The Teatro de la Comedia in Madrid as the headquarters of the CNTC (the National Classical Theatre Company) is an authentic national temple of the dramatic art of the golden centuries in Spain. This Christmas, this historic Madrid venue is hosting a musical theatre show that goes beyond the usual generic and temporal limits of the institution by recovering the memory of Francisco Arderíus (1836-1887), one of the great protagonists of Spanish operetta.

Francisco Arderíus

Francisco Arderíus in Los sobrinos del capitán Grant (1877). Portrait by R. Areñas, Barcelona. (Photo: Institut del Teatre-Centre de Documentació and Museu de les Arts Escèniques, Barcelona).
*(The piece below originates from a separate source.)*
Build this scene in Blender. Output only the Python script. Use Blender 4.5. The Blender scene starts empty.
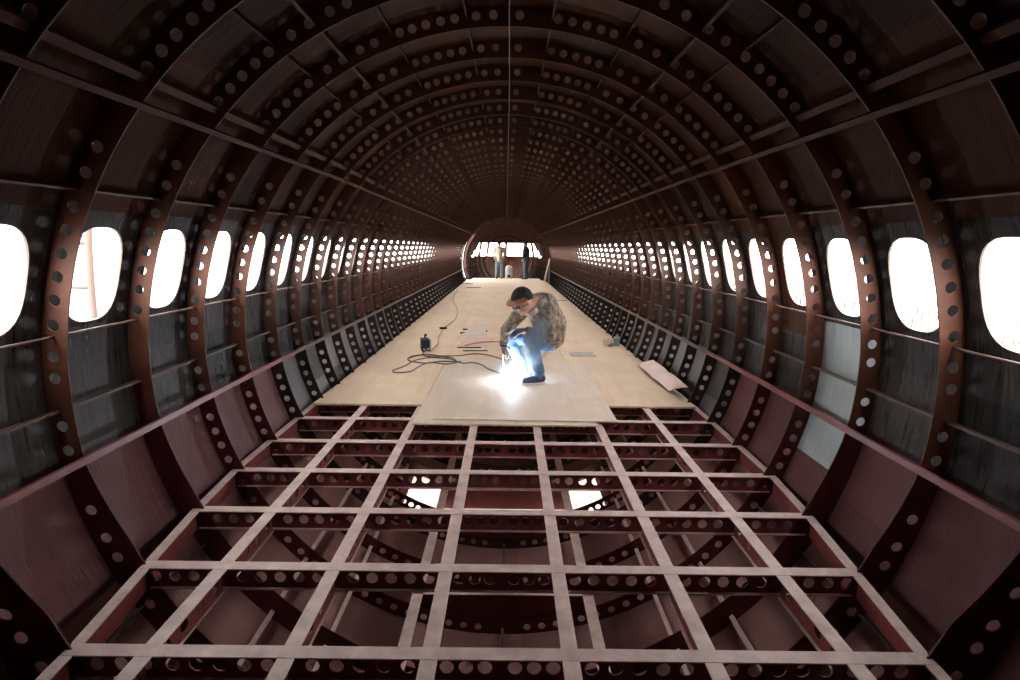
import bpy, bmesh, math, random
from mathutils import Vector, Matrix, noise
random.seed(7)
PI = math.pi; R = math.radians
scene = bpy.context.scene
COL = scene.collection
Y0, S = 2.302, .533            # first arch plane in view, arch spacing
RS, RI = 1.98, 1.872           # skin radius, inner radius of the arches
ZF = -.799                     # top of the floor grid
K0, K1 = -6, 40
def yk(k): return Y0 + S*k
def bend(y):                   # the long tube sags very slightly towards its nose
    t = max(0., y-4.5); return (-.006*t, -.012*t)
def W(x, y, z):
    a, b = bend(y); return Vector((x+a, y, z+b))
def pol(r, deg, y=0.):
    a = R(deg); return Vector((r*math.sin(a), y, r*math.cos(a)))

# ------------------------------------------------------------------ object helpers
def link(name, me, parent=None, mats=(), smooth=False, loc=None):
    for m in mats: me.materials.append(m)
    if smooth:
        me.polygons.foreach_set('use_smooth', [True]*len(me.polygons))
    o = bpy.data.objects.new(name, me); COL.objects.link(o)
    if parent: o.parent = parent
    if loc is not None: o.location = loc
    return o
def obj(name, bm, mats, parent=None, smooth=False, loc=None):
    me = bpy.data.meshes.new(name); bm.normal_update(); bm.to_mesh(me); bm.free()
    if not isinstance(mats, (list, tuple)): mats = [mats]
    return link(name, me, parent, mats, smooth, loc)
def empty(name, loc, rz=0.):
    o = bpy.data.objects.new(name, None); COL.objects.link(o)
    o.location = loc; o.rotation_euler = (0, 0, rz); o.empty_display_size = .1
    return o
def tag(o, label, cat, group=None, kind=None):
    if label: o['label'] = label
    if cat: o['category'] = cat
    if group: o['group'] = group
    if kind: o['kind'] = kind
    return o
def struct(o, label=None):
    o['kind'] = 'structure'
    if label: o['label'] = label
    return o
def box(bm, a, b, M=None, mi=0):
    vs = []
    for z in (a[2], b[2]):
        for x, y in ((a[0], a[1]), (b[0], a[1]), (b[0], b[1]), (a[0], b[1])):
            v = Vector((x, y, z)); vs.append(bm.verts.new(M @ v if M else v))
    for f in ((3,2,1,0), (4,5,6,7), (0,1,5,4), (1,2,6,5), (2,3,7,6), (3,0,4,7)):
        q = bm.faces.new([vs[i] for i in f]); q.material_index = mi
def frame_of(d, up=Vector((0,0,1))):
    d = d.normalized()
    if abs(d.dot(up)) > .97: up = Vector((1,0,0))
    s = d.cross(up).normalized(); return s, s.cross(d).normalized()
def tube(bm, pts, r, n=8, caps=True, mi=0):
    pts = [Vector(p) for p in pts]; rr = r if isinstance(r, (list, tuple)) else [r]*len(pts)
    rings = []
    for i, p in enumerate(pts):
        d = pts[min(i+1, len(pts)-1)] - pts[max(i-1, 0)]
        s, u = frame_of(d)
        rings.append([bm.verts.new(p + s*(rr[i]*math.cos(2*PI*j/n)) + u*(rr[i]*math.sin(2*PI*j/n))) for j in range(n)])
    for a, b in zip(rings, rings[1:]):
        for j in range(n):
            f = bm.faces.new((a[j], a[(j+1) % n], b[(j+1) % n], b[j])); f.material_index = mi; f.smooth = True
    if caps:
        bm.faces.new(rings[0][::-1]).material_index = mi; bm.faces.new(rings[-1]).material_index = mi
def capsule(bm, p, q, r0, r1, n=14, m=5):
    p, q = Vector(p), Vector(q); d = q-p; L = d.length
    d = d/L if L > 1e-6 else Vector((0,0,1))
    pts, rr = [], []
    for i in range(m+1):
        a = PI/2*(1-i/m); pts.append(p - d*(r0*math.sin(a))); rr.append(max(r0*math.cos(a), 1e-3))
    for i in range(m+1):
        a = PI/2*i/m; pts.append(q + d*(r1*math.sin(a))); rr.append(max(r1*math.cos(a), 1e-3))
    s, u = frame_of(d); rings = []
    for c, r_ in zip(pts, rr):
        rings.append([bm.verts.new(c + s*(r_*math.cos(2*PI*j/n)) + u*(r_*math.sin(2*PI*j/n))) for j in range(n)])
    for a, b in zip(rings, rings[1:]):
        for j in range(n): bm.faces.new((a[j], a[(j+1) % n], b[(j+1) % n], b[j]))
    bm.faces.new(rings[0][::-1]); bm.faces.new(rings[-1])
def ellip(bm, c, rad, M=None, nu=18, nv=12):
    mat = Matrix.Translation(c) @ (M.to_4x4() if M else Matrix.Identity(4)) @ Matrix.Diagonal((*rad, 1))
    bmesh.ops.create_uvsphere(bm, u_segments=nu, v_segments=nv, radius=1, matrix=mat)

# ------------------------------------------------------------------ materials
def mat(name, color, rough=.6, metal=0., var=.0, vscale=6., bump=0., bscale=40., streak=None, color2=None, spec=.5):
    m = bpy.data.materials.new(name); m.use_nodes = True; nt = m.node_tree; N, L = nt.nodes, nt.links
    b = N['Principled BSDF']; b.inputs['Roughness'].default_value = rough; b.inputs['Metallic'].default_value = metal
    b.inputs['Specular IOR Level'].default_value = spec
    b.inputs['Base Color'].default_value = (*color, 1)
    tc = N.new('ShaderNodeTexCoord')
    if var or color2:
        n = N.new('ShaderNodeTexNoise'); n.inputs['Scale'].default_value = vscale; n.inputs['Detail'].default_value = 6; n.inputs['Roughness'].default_value = .62
        L.new(tc.outputs['Object'], n.inputs['Vector'])
        cr = N.new('ShaderNodeValToRGB'); L.new(n.outputs['Fac'], cr.inputs['Fac'])
        c2 = color2 or tuple(c*(1-var) for c in color)
        cr.color_ramp.elements[0].position = .36; cr.color_ramp.elements[1].position = .66
        cr.color_ramp.elements[0].color = (*c2, 1); cr.color_ramp.elements[1].color = (*color, 1)
        L.new(cr.outputs['Color'], b.inputs['Base Color'])
    if bump:
        n2 = N.new('ShaderNodeTexNoise'); n2.inputs['Scale'].default_value = bscale; n2.inputs['Detail'].default_value = 4
        mp = N.new('ShaderNodeMapping'); L.new(tc.outputs['Object'], mp.inputs['Vector'])
        if streak: mp.inputs['Scale'].default_value = streak
        L.new(mp.outputs['Vector'], n2.inputs['Vector'])
        bp = N.new('ShaderNodeBump'); bp.inputs['Strength'].default_value = bump; bp.inputs['Distance'].default_value = .01
        L.new(n2.outputs['Fac'], bp.inputs['Height']); L.new(bp.outputs['Normal'], b.inputs['Normal'])
    return m
def emit(name, color, strength):
    m = bpy.data.materials.new(name); m.use_nodes = True; nt = m.node_tree
    b = nt.nodes['Principled BSDF']; b.inputs['Base Color'].default_value = (*color, 1)
    b.inputs['Emission Color'].default_value = (*color, 1); b.inputs['Emission Strength'].default_value = strength
    return m
def skin_mat(name, ca, cb, rough, metal, streaky=.5, panel=.35, cc=None, spec=.5):
    """steel plate: every bay is a plate of its own tone, with streaky reflections round the plate put into its colour"""
    m = bpy.data.materials.new(name); m.use_nodes = True; nt = m.node_tree; N, L = nt.nodes, nt.links
    b = N['Principled BSDF']; b.inputs['Metallic'].default_value = metal; b.inputs['Specular IOR Level'].default_value = spec
    tc = N.new('ShaderNodeTexCoord'); sp = N.new('ShaderNodeSeparateXYZ'); L.new(tc.outputs['Object'], sp.inputs[0])
    def M(op, a, c=None):
        n = N.new('ShaderNodeMath'); n.operation = op
        for i, v in enumerate((a, c)):
            if v is None: continue
            if isinstance(v, (int, float)): n.inputs[i].default_value = v
            else: L.new(v, n.inputs[i])
        return n.outputs[0]
    ang = M('ARCTAN2', sp.outputs['X'], sp.outputs['Z'])
    bay = M('FLOOR', M('DIVIDE', M('SUBTRACT', sp.outputs['Y'], Y0), S))
    seg = M('FLOOR', M('MULTIPLY', ang, 2.6))
    cv = N.new('ShaderNodeCombineXYZ'); L.new(bay, cv.inputs[0]); L.new(seg, cv.inputs[1])
    wn = N.new('ShaderNodeTexWhiteNoise'); wn.noise_dimensions = '2D'; L.new(cv.outputs[0], wn.inputs['Vector'])
    sv = N.new('ShaderNodeCombineXYZ'); L.new(M('MULTIPLY', sp.outputs['Y'], 45.), sv.inputs[0]); L.new(M('MULTIPLY', ang, 5.), sv.inputs[1])
    st = N.new('ShaderNodeTexNoise'); st.inputs['Scale'].default_value = 1.; st.inputs['Detail'].default_value = 8; st.inputs['Roughness'].default_value = .7
    L.new(sv.outputs[0], st.inputs['Vector'])
    bl = N.new('ShaderNodeTexNoise'); bl.inputs['Scale'].default_value = 3.2; bl.inputs['Detail'].default_value = 5
    L.new(tc.outputs['Object'], bl.inputs['Vector'])
    f = M('ADD', M('MULTIPLY', wn.outputs['Value'], panel), M('ADD', M('MULTIPLY', M('SUBTRACT', st.outputs['Fac'], .5), streaky*1.6), M('MULTIPLY', M('SUBTRACT', bl.outputs['Fac'], .28), .8)))  # streaks carry reflected highlights into the base colour too
    cr = N.new('ShaderNodeValToRGB'); L.new(f, cr.inputs['Fac'])
    cr.color_ramp.elements[0].position = .1; cr.color_ramp.elements[1].position = .75
    cr.color_ramp.elements[0].color = (*ca, 1); cr.color_ramp.elements[1].color = (*cb, 1)
    if cc:
        e = cr.color_ramp.elements.new(.95); e.color = (*cc, 1)
    L.new(cr.outputs['Color'], b.inputs['Base Color'])
    rr = N.new('ShaderNodeMapRange'); L.new(st.outputs['Fac'], rr.inputs['Value'])
    rr.inputs['From Min'].default_value = .35; rr.inputs['From Max'].default_value = .65
    rr.inputs['To Min'].default_value = rough-.12; rr.inputs['To Max'].default_value = rough+.15
    L.new(rr.outputs[0], b.inputs['Roughness'])
    bp = N.new('ShaderNodeBump'); bp.inputs['Strength'].default_value = .8; bp.inputs['Distance'].default_value = .012
    L.new(st.outputs['Fac'], bp.inputs['Height']); L.new(bp.outputs['Normal'], b.inputs['Normal'])
    return m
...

Arderíus has traditionally been labelled the Spanish Offenbach, since he imported his comic operas and integrated them into the zarzuela repertoire, thus bringing new wisdom to that tradition of popular musical theatre. But his figure is much more complex: he was a singer, actor, stage director, publicist and impresario of the theatre and other entertainment businesses.

Traditional musical historiography has underestimated the figure of Arderíus based on his eminently commercial vocation, his brilliant but brief career and the apparent corruption of the national theatrical tradition through the importation of foreign elements. Today, however, we can see in him – and this theatrical production vindicates this – a true pioneer in a modern conception of the spectacle, who acted as a catalyst for projects that brought together the best creators and performers of the politically convulsed Spain of the 1860s to 1880s.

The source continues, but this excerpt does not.